Elle doit être prouvée par le journaliste, elle ne se présume pas. La jurisprudence retient généralement quatre critères pour l'établir : la légitimité du but poursuivi (informer le public), l'absence d'animosité personnelle, le sérieux de l'enquête et la prudence dans l'expression.

B. L’Incrimination de la Diffusion de Fausses Nouvelles (Article 97)

L'article 97 sanctionne « la publication, la diffusion ou la reproduction (...) de nouvelles fausses (...) lorsque, faite de mauvaise foi, elle aura troublé ou aura été susceptible de troubler la paix publique ».
Sanction : L'infraction est punie d'une amende de 1 000 000 à 5 000 000 de francs CFA.

Risque d'interprétation 

La notion de "trouble à la paix publique" peut être interprétée de manière extensive, créant une incertitude juridique pour les journalistes traitant de sujets politiquement sensibles.

C. Les Restrictions liées aux Bonnes Mœurs et à la Protection de la Jeunesse

L'article 24 interdit les publications « contraires aux bonnes mœurs », et l'article 25 cible spécifiquement la pornographie infantile.

L'article 85 interdit les publications pour la jeunesse qui feraient l'apologie « du banditisme, du mensonge, du vol, de la paresse, de la lâcheté, de la haine, de la débauche ».

Ces dispositions, bien que légitimes dans leur objectif, peuvent parfois être invoquées pour restreindre la liberté de création ou d'information sur des sujets de société jugés tabous.

III. La Pratique Journalistique Ivoirienne à l'Épreuve du Droit : Responsabilités, Recours et Sanctions

A. La Cascade des Responsabilités en Cas de Litige

Le Directeur de Publication, premier responsable (Article 14)

Il est légalement considéré comme l'auteur principal des infractions commises dans sa publication.

La co-responsabilité du journaliste (Article 103) 

L'auteur de l'écrit (journaliste) est considéré comme complice et peut être poursuivi au même titre que le directeur de publication.

La responsabilité civile de l'entreprise de presse (Article 104) 

L'entreprise est solidairement responsable du paiement des dommages et intérêts alloués aux victimes.

B. Le Droit de Réponse et le Droit de Rectification – Des Correctifs Suffisants ?

Le Droit de Réponse (Articles 64 à 73) 

Il permet à toute personne mise en cause de faire insérer gratuitement une réponse.
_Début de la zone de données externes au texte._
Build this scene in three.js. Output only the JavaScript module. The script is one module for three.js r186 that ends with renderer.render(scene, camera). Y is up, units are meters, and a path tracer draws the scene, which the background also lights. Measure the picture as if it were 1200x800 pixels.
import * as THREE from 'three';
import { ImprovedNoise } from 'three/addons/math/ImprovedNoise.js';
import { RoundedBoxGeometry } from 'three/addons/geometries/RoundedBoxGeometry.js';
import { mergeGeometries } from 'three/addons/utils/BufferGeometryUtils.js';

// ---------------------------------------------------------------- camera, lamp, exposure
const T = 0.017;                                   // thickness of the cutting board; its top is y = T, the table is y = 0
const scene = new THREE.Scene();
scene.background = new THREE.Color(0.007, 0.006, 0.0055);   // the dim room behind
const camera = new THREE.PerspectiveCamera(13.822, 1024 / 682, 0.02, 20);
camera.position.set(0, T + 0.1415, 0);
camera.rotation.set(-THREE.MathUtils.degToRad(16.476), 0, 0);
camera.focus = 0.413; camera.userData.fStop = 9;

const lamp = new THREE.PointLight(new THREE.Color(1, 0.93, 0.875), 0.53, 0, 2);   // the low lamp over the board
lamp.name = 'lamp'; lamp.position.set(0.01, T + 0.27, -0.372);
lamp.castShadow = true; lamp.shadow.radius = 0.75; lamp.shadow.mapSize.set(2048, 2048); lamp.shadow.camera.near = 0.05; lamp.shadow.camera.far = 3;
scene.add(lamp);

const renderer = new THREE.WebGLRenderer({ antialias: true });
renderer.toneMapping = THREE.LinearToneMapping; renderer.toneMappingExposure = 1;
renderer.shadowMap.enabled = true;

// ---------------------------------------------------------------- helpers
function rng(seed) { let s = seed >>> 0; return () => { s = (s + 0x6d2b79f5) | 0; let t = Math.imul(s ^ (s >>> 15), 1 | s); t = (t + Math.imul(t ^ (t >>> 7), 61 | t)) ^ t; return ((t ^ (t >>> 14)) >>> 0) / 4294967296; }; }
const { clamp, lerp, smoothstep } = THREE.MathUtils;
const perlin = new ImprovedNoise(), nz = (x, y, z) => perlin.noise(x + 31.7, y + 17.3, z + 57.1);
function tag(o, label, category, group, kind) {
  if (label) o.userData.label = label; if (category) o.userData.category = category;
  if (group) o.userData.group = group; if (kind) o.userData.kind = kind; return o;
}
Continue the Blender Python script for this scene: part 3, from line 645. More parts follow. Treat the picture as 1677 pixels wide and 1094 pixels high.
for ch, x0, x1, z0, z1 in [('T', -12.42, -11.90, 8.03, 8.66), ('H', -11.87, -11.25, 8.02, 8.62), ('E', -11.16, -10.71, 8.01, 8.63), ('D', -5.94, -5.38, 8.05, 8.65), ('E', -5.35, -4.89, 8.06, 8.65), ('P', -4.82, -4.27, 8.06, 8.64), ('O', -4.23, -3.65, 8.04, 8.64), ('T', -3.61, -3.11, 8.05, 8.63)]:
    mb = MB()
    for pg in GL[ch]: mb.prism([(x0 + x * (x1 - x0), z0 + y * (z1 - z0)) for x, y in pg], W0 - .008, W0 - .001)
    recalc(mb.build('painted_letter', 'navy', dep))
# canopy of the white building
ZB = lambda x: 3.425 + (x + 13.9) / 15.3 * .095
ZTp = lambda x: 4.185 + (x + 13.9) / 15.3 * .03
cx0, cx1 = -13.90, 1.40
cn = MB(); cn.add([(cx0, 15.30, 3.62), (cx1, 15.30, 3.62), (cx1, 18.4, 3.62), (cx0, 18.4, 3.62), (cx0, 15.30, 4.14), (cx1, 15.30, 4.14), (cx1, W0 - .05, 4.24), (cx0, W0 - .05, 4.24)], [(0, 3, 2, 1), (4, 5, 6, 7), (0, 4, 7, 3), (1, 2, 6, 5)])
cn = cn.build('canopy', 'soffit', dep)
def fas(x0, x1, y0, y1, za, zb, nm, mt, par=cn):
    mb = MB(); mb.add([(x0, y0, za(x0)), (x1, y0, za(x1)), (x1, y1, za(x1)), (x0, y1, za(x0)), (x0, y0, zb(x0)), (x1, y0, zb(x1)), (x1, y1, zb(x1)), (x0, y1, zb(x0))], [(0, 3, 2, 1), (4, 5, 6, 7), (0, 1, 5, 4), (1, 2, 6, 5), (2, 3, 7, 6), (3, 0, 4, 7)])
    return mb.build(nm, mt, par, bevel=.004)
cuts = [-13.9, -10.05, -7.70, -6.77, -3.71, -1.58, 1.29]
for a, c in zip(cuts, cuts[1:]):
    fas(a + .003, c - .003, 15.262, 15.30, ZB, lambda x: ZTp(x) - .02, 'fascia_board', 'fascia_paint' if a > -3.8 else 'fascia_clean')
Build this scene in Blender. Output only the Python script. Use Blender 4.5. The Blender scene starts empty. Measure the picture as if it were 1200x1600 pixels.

Le refus d'insertion est sanctionné par une amende et peut être ordonné par le juge des référés.

Le Droit de Rectification (Article 74) 

Il est réservé aux dépositaires de l'autorité publique pour corriger des informations inexactes relatives à leurs fonctions.

C. Le Régime des Sanctions

Sanctions administratives de l'ANP (Article 77) 

L'ANP peut prononcer une gamme de sanctions allant de l'avertissement à la suspension de parution pour une entreprise, et de l'avertissement au retrait définitif de la carte de presse pour un journaliste.

Sanctions pénales (Articles 89 et suivants) : Outre les amendes, le tribunal peut, en vertu de l'article 102, ordonner la suspension du média pour une durée qui ne peut excéder trois mois.